══ Data block

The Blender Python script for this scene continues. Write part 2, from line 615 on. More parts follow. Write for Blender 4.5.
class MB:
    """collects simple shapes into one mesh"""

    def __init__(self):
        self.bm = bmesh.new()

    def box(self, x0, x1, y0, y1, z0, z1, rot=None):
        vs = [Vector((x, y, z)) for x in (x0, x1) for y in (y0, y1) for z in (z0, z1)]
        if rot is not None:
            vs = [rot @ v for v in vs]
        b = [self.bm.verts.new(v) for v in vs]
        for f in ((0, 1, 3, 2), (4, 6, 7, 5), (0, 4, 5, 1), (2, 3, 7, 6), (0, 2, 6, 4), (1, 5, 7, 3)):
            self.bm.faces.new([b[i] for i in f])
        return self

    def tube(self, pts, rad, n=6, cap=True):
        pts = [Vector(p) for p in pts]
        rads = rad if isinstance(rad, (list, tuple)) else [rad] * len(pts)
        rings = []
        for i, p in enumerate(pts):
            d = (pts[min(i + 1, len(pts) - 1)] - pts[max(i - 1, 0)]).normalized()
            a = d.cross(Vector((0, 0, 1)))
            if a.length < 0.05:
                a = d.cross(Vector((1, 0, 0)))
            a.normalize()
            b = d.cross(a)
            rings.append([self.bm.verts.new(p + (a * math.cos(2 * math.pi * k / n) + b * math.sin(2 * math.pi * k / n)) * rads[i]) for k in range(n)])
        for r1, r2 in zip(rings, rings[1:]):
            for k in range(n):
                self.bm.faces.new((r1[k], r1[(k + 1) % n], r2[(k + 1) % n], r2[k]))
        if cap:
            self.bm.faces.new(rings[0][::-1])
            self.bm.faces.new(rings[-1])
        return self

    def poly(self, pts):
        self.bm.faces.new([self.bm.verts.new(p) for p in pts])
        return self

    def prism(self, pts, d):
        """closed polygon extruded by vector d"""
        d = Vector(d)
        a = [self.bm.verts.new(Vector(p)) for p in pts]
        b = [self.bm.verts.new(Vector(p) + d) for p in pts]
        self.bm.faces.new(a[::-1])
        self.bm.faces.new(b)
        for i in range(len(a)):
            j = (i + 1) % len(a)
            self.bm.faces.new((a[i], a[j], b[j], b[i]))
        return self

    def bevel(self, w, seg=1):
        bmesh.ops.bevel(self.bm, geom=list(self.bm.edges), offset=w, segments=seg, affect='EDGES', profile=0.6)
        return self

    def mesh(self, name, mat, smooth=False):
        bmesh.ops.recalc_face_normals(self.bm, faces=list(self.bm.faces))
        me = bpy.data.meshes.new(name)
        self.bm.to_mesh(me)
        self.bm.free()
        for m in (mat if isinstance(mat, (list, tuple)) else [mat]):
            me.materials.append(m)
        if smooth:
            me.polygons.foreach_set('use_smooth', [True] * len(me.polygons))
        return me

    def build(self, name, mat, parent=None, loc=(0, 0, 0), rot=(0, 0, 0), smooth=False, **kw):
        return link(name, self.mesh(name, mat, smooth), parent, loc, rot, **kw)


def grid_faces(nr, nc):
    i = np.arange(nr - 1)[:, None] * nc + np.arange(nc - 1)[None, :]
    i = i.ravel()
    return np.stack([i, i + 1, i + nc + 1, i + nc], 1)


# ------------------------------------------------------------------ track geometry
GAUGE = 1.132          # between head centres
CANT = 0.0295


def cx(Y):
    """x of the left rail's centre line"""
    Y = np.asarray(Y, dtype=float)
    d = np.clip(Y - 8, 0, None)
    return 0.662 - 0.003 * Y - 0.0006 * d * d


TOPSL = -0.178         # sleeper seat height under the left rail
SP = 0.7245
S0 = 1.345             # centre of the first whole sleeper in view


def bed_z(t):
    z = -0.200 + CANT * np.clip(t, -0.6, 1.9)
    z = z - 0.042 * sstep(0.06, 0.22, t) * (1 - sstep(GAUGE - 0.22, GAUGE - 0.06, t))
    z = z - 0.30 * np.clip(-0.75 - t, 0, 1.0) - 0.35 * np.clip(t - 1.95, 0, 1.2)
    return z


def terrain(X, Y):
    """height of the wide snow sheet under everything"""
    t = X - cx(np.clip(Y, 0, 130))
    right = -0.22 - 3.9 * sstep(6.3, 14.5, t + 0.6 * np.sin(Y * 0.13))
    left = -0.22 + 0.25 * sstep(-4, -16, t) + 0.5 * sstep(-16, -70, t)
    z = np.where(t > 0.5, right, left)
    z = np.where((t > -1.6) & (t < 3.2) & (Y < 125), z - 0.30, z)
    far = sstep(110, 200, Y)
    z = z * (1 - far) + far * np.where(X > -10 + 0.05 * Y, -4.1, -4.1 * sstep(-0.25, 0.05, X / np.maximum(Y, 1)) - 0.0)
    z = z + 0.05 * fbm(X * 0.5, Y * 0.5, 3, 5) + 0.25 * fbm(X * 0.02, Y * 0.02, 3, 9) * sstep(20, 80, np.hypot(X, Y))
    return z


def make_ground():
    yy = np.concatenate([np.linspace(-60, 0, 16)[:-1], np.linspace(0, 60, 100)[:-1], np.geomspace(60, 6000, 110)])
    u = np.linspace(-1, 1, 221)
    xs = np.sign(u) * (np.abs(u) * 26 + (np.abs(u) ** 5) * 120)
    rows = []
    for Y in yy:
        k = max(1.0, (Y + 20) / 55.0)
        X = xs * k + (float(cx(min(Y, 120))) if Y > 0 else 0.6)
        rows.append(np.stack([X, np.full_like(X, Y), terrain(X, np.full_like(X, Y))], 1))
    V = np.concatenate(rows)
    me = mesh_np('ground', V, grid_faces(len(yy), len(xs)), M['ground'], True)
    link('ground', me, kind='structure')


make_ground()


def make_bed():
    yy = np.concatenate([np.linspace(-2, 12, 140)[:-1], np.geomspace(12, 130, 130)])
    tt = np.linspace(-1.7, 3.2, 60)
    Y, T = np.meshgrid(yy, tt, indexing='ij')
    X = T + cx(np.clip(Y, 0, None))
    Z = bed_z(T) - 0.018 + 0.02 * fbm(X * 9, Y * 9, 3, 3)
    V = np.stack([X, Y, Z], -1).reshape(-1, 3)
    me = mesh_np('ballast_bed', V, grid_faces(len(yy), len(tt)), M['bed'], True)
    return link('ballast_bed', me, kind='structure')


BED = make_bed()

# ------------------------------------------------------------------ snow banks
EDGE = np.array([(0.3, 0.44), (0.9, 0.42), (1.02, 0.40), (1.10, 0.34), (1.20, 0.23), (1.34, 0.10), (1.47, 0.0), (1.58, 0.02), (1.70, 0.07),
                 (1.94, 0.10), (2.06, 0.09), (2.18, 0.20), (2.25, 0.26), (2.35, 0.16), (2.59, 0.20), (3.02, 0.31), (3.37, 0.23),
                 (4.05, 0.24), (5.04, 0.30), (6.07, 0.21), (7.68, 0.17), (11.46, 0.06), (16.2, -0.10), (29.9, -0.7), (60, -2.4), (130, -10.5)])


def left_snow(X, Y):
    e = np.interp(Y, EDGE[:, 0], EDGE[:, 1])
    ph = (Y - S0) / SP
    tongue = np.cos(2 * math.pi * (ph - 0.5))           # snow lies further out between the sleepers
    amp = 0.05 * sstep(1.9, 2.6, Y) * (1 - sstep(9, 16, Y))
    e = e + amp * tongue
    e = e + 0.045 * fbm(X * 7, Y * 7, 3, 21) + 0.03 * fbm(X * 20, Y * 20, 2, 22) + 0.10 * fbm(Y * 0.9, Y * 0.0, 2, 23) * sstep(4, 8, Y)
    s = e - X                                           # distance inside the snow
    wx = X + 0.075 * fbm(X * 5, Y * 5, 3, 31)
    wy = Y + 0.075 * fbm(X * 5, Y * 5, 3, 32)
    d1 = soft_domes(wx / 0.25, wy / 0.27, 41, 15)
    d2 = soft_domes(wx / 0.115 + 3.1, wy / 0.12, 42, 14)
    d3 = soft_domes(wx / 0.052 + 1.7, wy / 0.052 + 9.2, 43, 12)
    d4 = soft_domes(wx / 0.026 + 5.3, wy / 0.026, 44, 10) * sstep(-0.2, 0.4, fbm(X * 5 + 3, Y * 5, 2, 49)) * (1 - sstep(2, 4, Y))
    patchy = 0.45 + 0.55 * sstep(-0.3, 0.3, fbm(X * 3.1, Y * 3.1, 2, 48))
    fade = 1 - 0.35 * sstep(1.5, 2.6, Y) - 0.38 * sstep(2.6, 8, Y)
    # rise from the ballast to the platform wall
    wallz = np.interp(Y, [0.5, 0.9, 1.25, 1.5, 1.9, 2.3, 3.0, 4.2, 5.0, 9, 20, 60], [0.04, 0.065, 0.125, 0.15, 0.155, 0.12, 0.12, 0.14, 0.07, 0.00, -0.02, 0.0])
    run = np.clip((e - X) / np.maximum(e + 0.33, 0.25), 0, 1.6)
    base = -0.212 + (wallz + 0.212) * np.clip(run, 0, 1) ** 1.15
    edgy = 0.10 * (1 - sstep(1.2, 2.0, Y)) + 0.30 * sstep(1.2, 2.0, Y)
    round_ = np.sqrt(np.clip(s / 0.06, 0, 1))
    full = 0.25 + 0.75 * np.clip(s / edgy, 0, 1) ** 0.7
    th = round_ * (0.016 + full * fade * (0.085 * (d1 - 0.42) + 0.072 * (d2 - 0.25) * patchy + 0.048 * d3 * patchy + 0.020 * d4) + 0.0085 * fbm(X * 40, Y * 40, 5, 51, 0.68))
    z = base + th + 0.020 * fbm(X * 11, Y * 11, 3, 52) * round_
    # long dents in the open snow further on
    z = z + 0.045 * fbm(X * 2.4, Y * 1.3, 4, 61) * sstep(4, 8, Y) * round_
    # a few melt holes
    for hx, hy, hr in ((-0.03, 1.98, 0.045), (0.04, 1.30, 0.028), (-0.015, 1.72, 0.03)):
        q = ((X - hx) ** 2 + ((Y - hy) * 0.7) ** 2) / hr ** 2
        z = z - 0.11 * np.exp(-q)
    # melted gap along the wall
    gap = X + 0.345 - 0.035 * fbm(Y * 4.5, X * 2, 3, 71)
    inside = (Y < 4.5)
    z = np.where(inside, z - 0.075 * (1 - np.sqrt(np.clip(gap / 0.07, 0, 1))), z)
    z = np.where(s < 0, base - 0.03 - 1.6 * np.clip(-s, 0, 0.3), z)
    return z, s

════

*What to produce*:
In this exercise, copy only the lines from the opening line of the material through the line where "self.bm = bmesh.new()" appears.

*Result*:
The Blender Python script for this scene continues. Write part 2, from line 615 on. More parts follow. Write for Blender 4.5.
class MB:
    """collects simple shapes into one mesh"""

    def __init__(self):
        self.bm = bmesh.new()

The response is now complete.